PRPG:
Chess Pie

How Chess Pie Got Its Name

October 24, 2016

It’s a simple dessert…with a complicated story.
Chess Pie
Chess pie is a classic, old-fashioned Southern dessert. It’s sort of like a cheesecake, in that it’s refrigerator-hardened and sweetened custard set inside of a pie crust. The first printed recipe dates back to the mid-1700s in a cookbook called Martha Washington’s Booke of Cookery. The recipe has been simplified over the years, but that one calls for a quart of cream, 13 eggs, a pound of butter, and a pound of flour. It’s still made with roughly those same ingredients (although in smaller proportions) and lemon is a common addition.
The end result is a yellow and white pie. One would think that something called “chess pie” would have an alternating pattern of black and white squares. So where does the name come from? There are three major theories, and all involve words being misheard and corrupted over time.

Just Cause

Chess pie originated in the South. According to legend, a cook on a plantation made up this kind of pie (or something very close to it) and was asked what she had made. Her answer: “just pie,” which, delivered in a Southern accent could be misheard as “chess pie.”
It’s a pretty simplistic answer, but the folk legend associated with chess pie says that

Close to the Chest

Before the advent of refrigeration, other methods of preservation were necessary to keep food fresh. For pies, a pie chest was used. (Also called a pie safe, a pie chest was a freestanding piece of furniture that kept pies and other foods locked up and safe from rats and mice.) Chess pie was one such food item stored in a pie chest and became so popular that it became synonymous with pie chests.

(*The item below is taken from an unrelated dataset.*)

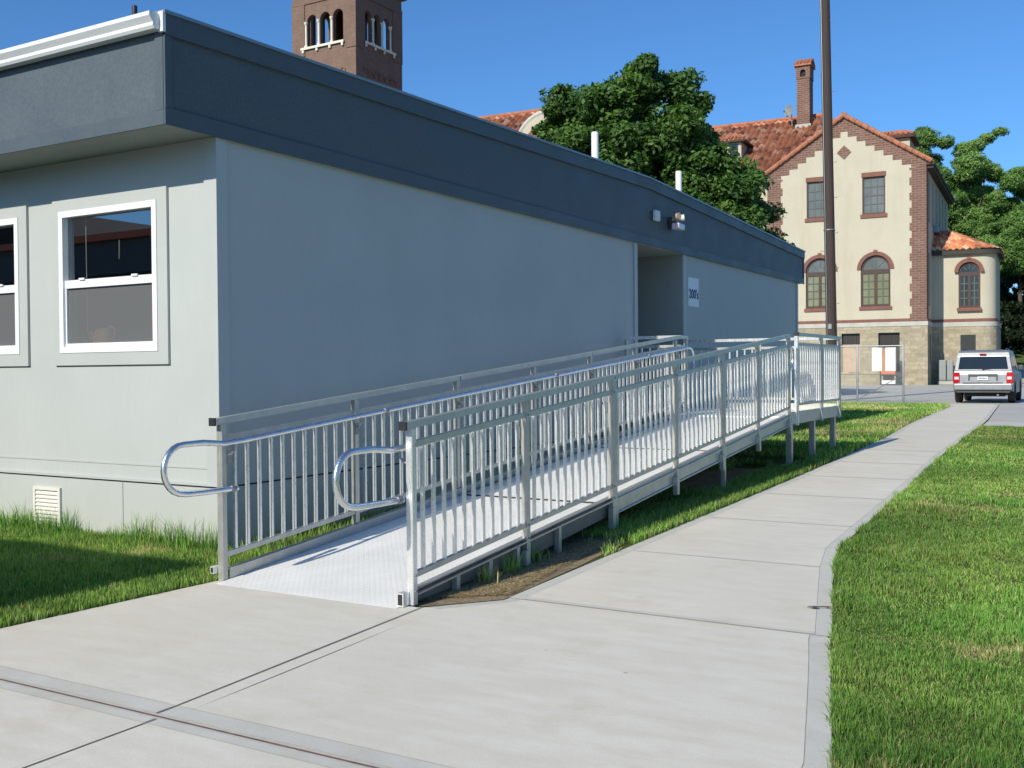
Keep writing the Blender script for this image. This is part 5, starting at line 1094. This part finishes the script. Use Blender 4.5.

Its name “chest pie” was eventually corrupted to “chess pie.”

Cheesy Does It

Or, “chess” could be a corruption of “cheese,” as in “cheese pie.” In that Martha Washington cookbook, the recipe isn’t called “chess pie.” It doesn’t have a name at all, instead introduced with the directive “to make very good cheesecakes without cheese curd.” In other words, chess pie is a variation of cheesecake.